[start]

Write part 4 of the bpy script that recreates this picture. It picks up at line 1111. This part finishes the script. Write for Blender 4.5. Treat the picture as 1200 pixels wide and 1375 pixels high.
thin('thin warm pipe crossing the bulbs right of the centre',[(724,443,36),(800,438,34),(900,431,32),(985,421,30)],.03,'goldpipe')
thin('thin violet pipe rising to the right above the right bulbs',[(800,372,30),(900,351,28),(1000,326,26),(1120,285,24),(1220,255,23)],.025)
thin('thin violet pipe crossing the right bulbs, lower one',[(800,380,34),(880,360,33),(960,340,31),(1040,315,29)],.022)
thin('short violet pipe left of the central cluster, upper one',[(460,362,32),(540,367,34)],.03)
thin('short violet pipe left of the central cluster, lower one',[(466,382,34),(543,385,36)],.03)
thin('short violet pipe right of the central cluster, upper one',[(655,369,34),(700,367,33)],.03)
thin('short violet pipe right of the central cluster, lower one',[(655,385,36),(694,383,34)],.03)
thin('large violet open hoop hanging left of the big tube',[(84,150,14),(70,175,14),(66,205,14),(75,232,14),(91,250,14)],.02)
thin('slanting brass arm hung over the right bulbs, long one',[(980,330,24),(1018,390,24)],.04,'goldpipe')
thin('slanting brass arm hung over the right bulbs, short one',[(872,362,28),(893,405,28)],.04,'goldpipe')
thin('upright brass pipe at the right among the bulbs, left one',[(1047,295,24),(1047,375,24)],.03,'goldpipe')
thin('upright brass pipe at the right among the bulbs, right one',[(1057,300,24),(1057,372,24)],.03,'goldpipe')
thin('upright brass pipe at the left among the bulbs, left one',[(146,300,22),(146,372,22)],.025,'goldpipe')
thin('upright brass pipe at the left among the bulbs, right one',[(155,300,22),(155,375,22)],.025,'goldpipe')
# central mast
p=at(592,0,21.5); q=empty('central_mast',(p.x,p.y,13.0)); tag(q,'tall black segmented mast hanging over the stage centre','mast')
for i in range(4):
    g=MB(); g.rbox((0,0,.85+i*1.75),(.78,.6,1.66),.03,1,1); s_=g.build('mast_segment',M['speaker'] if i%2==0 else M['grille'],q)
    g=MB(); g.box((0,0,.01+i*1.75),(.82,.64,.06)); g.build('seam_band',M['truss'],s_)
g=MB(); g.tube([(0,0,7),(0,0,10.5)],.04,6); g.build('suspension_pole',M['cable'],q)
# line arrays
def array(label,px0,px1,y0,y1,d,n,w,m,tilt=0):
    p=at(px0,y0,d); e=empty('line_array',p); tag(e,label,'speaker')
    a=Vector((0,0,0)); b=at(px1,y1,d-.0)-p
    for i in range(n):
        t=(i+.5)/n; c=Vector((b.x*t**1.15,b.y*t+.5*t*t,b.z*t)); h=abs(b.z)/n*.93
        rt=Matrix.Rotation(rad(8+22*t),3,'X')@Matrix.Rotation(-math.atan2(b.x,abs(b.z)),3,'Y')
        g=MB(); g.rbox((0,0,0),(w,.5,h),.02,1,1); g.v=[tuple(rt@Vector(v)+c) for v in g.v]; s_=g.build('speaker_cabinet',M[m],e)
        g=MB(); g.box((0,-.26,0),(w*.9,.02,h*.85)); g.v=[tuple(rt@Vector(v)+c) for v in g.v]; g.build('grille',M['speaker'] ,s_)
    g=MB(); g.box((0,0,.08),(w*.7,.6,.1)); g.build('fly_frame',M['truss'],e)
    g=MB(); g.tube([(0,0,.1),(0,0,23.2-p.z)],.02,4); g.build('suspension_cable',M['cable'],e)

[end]

What you are asked to do: Each line above must be printed exactly as it appears.

Result:
Write part 4 of the bpy script that recreates this picture. It picks up at line 1111. This part finishes the script. Write for Blender 4.5. Treat the picture as 1200 pixels wide and 1375 pixels high.
thin('thin warm pipe crossing the bulbs right of the centre',[(724,443,36),(800,438,34),(900,431,32),(985,421,30)],.03,'goldpipe')
thin('thin violet pipe rising to the right above the right bulbs',[(800,372,30),(900,351,28),(1000,326,26),(1120,285,24),(1220,255,23)],.025)
thin('thin violet pipe crossing the right bulbs, lower one',[(800,380,34),(880,360,33),(960,340,31),(1040,315,29)],.022)
thin('short violet pipe left of the central cluster, upper one',[(460,362,32),(540,367,34)],.03)
thin('short violet pipe left of the central cluster, lower one',[(466,382,34),(543,385,36)],.03)
thin('short violet pipe right of the central cluster, upper one',[(655,369,34),(700,367,33)],.03)
thin('short violet pipe right of the central cluster, lower one',[(655,385,36),(694,383,34)],.03)
thin('large violet open hoop hanging left of the big tube',[(84,150,14),(70,175,14),(66,205,14),(75,232,14),(91,250,14)],.02)
thin('slanting brass arm hung over the right bulbs, long one',[(980,330,24),(1018,390,24)],.04,'goldpipe')
thin('slanting brass arm hung over the right bulbs, short one',[(872,362,28),(893,405,28)],.04,'goldpipe')
thin('upright brass pipe at the right among the bulbs, left one',[(1047,295,24),(1047,375,24)],.03,'goldpipe')
thin('upright brass pipe at the right among the bulbs, right one',[(1057,300,24),(1057,372,24)],.03,'goldpipe')
thin('upright brass pipe at the left among the bulbs, left one',[(146,300,22),(146,372,22)],.025,'goldpipe')
thin('upright brass pipe at the left among the bulbs, right one',[(155,300,22),(155,375,22)],.025,'goldpipe')
# central mast
p=at(592,0,21.5); q=empty('central_mast',(p.x,p.y,13.0)); tag(q,'tall black segmented mast hanging over the stage centre','mast')
for i in range(4):
    g=MB(); g.rbox((0,0,.85+i*1.75),(.78,.6,1.66),.03,1,1); s_=g.build('mast_segment',M['speaker'] if i%2==0 else M['grille'],q)
    g=MB(); g.box((0,0,.01+i*1.75),(.82,.64,.06)); g.build('seam_band',M['truss'],s_)
g=MB(); g.tube([(0,0,7),(0,0,10.5)],.04,6); g.build('suspension_pole',M['cable'],q)
# line arrays
def array(label,px0,px1,y0,y1,d,n,w,m,tilt=0):
    p=at(px0,y0,d); e=empty('line_array',p); tag(e,label,'speaker')
    a=Vector((0,0,0)); b=at(px1,y1,d-.0)-p
    for i in range(n):
        t=(i+.5)/n; c=Vector((b.x*t**1.15,b.y*t+.5*t*t,b.z*t)); h=abs(b.z)/n*.93
        rt=Matrix.Rotation(rad(8+22*t),3,'X')@Matrix.Rotation(-math.atan2(b.x,abs(b.z)),3,'Y')
        g=MB(); g.rbox((0,0,0),(w,.5,h),.02,1,1); g.v=[tuple(rt@Vector(v)+c) for v in g.v]; s_=g.build('speaker_cabinet',M[m],e)
        g=MB(); g.box((0,-.26,0),(w*.9,.02,h*.85)); g.v=[tuple(rt@Vector(v)+c) for v in g.v]; g.build('grille',M['speaker'] ,s_)
    g=MB(); g.box((0,0,.08),(w*.7,.6,.1)); g.build('fly_frame',M['truss'],e)
    g=MB(); g.tube([(0,0,.1),(0,0,23.2-p.z)],.02,4); g.build('suspension_cable',M['cable'],e)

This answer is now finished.